◆ COLLECTED DATA ◆
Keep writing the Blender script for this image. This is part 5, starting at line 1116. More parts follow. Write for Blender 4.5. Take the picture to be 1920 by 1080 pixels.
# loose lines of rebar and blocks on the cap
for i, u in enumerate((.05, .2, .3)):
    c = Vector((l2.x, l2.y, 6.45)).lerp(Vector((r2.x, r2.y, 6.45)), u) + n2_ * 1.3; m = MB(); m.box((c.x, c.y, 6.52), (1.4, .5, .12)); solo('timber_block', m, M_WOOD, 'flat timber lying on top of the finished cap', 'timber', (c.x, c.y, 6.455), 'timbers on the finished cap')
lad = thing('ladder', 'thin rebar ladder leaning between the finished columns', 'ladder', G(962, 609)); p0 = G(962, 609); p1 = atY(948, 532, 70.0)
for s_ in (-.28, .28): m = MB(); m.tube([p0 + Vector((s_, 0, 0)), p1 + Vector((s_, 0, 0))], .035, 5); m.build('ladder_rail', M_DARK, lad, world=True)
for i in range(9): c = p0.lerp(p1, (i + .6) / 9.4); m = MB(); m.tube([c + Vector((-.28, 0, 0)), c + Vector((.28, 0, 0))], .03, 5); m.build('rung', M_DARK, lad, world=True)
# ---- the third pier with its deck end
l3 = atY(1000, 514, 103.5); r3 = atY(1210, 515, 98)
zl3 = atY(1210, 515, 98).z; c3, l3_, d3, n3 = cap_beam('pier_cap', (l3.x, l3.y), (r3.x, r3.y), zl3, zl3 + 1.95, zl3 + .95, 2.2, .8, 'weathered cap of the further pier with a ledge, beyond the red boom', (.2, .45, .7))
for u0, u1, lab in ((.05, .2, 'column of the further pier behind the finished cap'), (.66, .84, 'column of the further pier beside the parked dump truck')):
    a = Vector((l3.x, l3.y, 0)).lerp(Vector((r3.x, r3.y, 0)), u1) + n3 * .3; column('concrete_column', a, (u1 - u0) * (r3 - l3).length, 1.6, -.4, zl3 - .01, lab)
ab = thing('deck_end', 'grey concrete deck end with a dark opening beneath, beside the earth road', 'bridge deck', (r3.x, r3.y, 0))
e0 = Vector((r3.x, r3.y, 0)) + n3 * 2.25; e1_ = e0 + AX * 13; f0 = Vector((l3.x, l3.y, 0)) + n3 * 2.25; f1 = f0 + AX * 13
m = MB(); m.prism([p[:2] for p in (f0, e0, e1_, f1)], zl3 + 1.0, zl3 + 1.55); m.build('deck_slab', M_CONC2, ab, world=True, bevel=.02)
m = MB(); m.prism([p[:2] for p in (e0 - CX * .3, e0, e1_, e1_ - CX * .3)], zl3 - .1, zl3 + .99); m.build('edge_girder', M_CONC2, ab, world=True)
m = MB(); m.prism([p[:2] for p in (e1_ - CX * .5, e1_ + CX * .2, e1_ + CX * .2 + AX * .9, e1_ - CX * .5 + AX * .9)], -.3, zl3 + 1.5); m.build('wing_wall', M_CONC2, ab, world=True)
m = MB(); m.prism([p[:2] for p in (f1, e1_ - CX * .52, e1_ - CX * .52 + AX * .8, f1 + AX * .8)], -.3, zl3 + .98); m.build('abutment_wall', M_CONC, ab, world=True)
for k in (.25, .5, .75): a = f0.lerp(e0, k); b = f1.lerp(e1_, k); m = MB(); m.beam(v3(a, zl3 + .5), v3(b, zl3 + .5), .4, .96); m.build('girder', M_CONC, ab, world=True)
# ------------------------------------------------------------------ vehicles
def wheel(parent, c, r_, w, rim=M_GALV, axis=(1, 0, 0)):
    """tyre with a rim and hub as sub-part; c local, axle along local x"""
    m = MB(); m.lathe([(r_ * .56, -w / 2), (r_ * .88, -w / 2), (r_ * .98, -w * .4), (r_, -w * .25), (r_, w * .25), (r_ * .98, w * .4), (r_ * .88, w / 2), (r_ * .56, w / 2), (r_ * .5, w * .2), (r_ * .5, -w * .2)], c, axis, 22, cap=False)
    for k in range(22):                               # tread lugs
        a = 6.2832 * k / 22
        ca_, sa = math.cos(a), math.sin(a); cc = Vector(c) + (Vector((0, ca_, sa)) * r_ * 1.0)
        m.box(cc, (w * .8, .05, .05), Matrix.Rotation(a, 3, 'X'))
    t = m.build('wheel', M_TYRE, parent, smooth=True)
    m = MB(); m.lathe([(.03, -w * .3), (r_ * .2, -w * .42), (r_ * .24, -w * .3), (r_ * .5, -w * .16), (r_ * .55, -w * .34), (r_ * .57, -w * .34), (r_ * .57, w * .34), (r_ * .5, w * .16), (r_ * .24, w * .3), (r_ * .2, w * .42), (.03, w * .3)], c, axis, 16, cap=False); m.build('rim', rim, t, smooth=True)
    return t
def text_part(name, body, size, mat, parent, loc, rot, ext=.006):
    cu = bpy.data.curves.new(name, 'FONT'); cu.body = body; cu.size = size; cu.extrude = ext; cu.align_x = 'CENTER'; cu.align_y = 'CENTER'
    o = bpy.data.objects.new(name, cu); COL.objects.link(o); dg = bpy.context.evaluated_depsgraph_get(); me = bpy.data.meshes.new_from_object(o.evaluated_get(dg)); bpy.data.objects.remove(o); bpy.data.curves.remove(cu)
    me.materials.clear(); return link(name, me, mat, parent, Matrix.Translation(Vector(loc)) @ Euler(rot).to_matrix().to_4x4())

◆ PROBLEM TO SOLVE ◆
Repeat the material in full, exactly as it stands.

◆ REPLY ◆
Keep writing the Blender script for this image. This is part 5, starting at line 1116. More parts follow. Write for Blender 4.5. Take the picture to be 1920 by 1080 pixels.
# loose lines of rebar and blocks on the cap
for i, u in enumerate((.05, .2, .3)):
    c = Vector((l2.x, l2.y, 6.45)).lerp(Vector((r2.x, r2.y, 6.45)), u) + n2_ * 1.3; m = MB(); m.box((c.x, c.y, 6.52), (1.4, .5, .12)); solo('timber_block', m, M_WOOD, 'flat timber lying on top of the finished cap', 'timber', (c.x, c.y, 6.455), 'timbers on the finished cap')
lad = thing('ladder', 'thin rebar ladder leaning between the finished columns', 'ladder', G(962, 609)); p0 = G(962, 609); p1 = atY(948, 532, 70.0)
for s_ in (-.28, .28): m = MB(); m.tube([p0 + Vector((s_, 0, 0)), p1 + Vector((s_, 0, 0))], .035, 5); m.build('ladder_rail', M_DARK, lad, world=True)
for i in range(9): c = p0.lerp(p1, (i + .6) / 9.4); m = MB(); m.tube([c + Vector((-.28, 0, 0)), c + Vector((.28, 0, 0))], .03, 5); m.build('rung', M_DARK, lad, world=True)
# ---- the third pier with its deck end
l3 = atY(1000, 514, 103.5); r3 = atY(1210, 515, 98)
zl3 = atY(1210, 515, 98).z; c3, l3_, d3, n3 = cap_beam('pier_cap', (l3.x, l3.y), (r3.x, r3.y), zl3, zl3 + 1.95, zl3 + .95, 2.2, .8, 'weathered cap of the further pier with a ledge, beyond the red boom', (.2, .45, .7))
for u0, u1, lab in ((.05, .2, 'column of the further pier behind the finished cap'), (.66, .84, 'column of the further pier beside the parked dump truck')):
    a = Vector((l3.x, l3.y, 0)).lerp(Vector((r3.x, r3.y, 0)), u1) + n3 * .3; column('concrete_column', a, (u1 - u0) * (r3 - l3).length, 1.6, -.4, zl3 - .01, lab)
ab = thing('deck_end', 'grey concrete deck end with a dark opening beneath, beside the earth road', 'bridge deck', (r3.x, r3.y, 0))
e0 = Vector((r3.x, r3.y, 0)) + n3 * 2.25; e1_ = e0 + AX * 13; f0 = Vector((l3.x, l3.y, 0)) + n3 * 2.25; f1 = f0 + AX * 13
m = MB(); m.prism([p[:2] for p in (f0, e0, e1_, f1)], zl3 + 1.0, zl3 + 1.55); m.build('deck_slab', M_CONC2, ab, world=True, bevel=.02)
m = MB(); m.prism([p[:2] for p in (e0 - CX * .3, e0, e1_, e1_ - CX * .3)], zl3 - .1, zl3 + .99); m.build('edge_girder', M_CONC2, ab, world=True)
m = MB(); m.prism([p[:2] for p in (e1_ - CX * .5, e1_ + CX * .2, e1_ + CX * .2 + AX * .9, e1_ - CX * .5 + AX * .9)], -.3, zl3 + 1.5); m.build('wing_wall', M_CONC2, ab, world=True)
m = MB(); m.prism([p[:2] for p in (f1, e1_ - CX * .52, e1_ - CX * .52 + AX * .8, f1 + AX * .8)], -.3, zl3 + .98); m.build('abutment_wall', M_CONC, ab, world=True)
for k in (.25, .5, .75): a = f0.lerp(e0, k); b = f1.lerp(e1_, k); m = MB(); m.beam(v3(a, zl3 + .5), v3(b, zl3 + .5), .4, .96); m.build('girder', M_CONC, ab, world=True)
# ------------------------------------------------------------------ vehicles
def wheel(parent, c, r_, w, rim=M_GALV, axis=(1, 0, 0)):
    """tyre with a rim and hub as sub-part; c local, axle along local x"""
    m = MB(); m.lathe([(r_ * .56, -w / 2), (r_ * .88, -w / 2), (r_ * .98, -w * .4), (r_, -w * .25), (r_, w * .25), (r_ * .98, w * .4), (r_ * .88, w / 2), (r_ * .56, w / 2), (r_ * .5, w * .2), (r_ * .5, -w * .2)], c, axis, 22, cap=False)
    for k in range(22):                               # tread lugs
        a = 6.2832 * k / 22
        ca_, sa = math.cos(a), math.sin(a); cc = Vector(c) + (Vector((0, ca_, sa)) * r_ * 1.0)
        m.box(cc, (w * .8, .05, .05), Matrix.Rotation(a, 3, 'X'))
    t = m.build('wheel', M_TYRE, parent, smooth=True)
    m = MB(); m.lathe([(.03, -w * .3), (r_ * .2, -w * .42), (r_ * .24, -w * .3), (r_ * .5, -w * .16), (r_ * .55, -w * .34), (r_ * .57, -w * .34), (r_ * .57, w * .34), (r_ * .5, w * .16), (r_ * .24, w * .3), (r_ * .2, w * .42), (.03, w * .3)], c, axis, 16, cap=False); m.build('rim', rim, t, smooth=True)
    return t
def text_part(name, body, size, mat, parent, loc, rot, ext=.006):
    cu = bpy.data.curves.new(name, 'FONT'); cu.body = body; cu.size = size; cu.extrude = ext; cu.align_x = 'CENTER'; cu.align_y = 'CENTER'
    o = bpy.data.objects.new(name, cu); COL.objects.link(o); dg = bpy.context.evaluated_depsgraph_get(); me = bpy.data.meshes.new_from_object(o.evaluated_get(dg)); bpy.data.objects.remove(o); bpy.data.curves.remove(cu)
    me.materials.clear(); return link(name, me, mat, parent, Matrix.Translation(Vector(loc)) @ Euler(rot).to_matrix().to_4x4())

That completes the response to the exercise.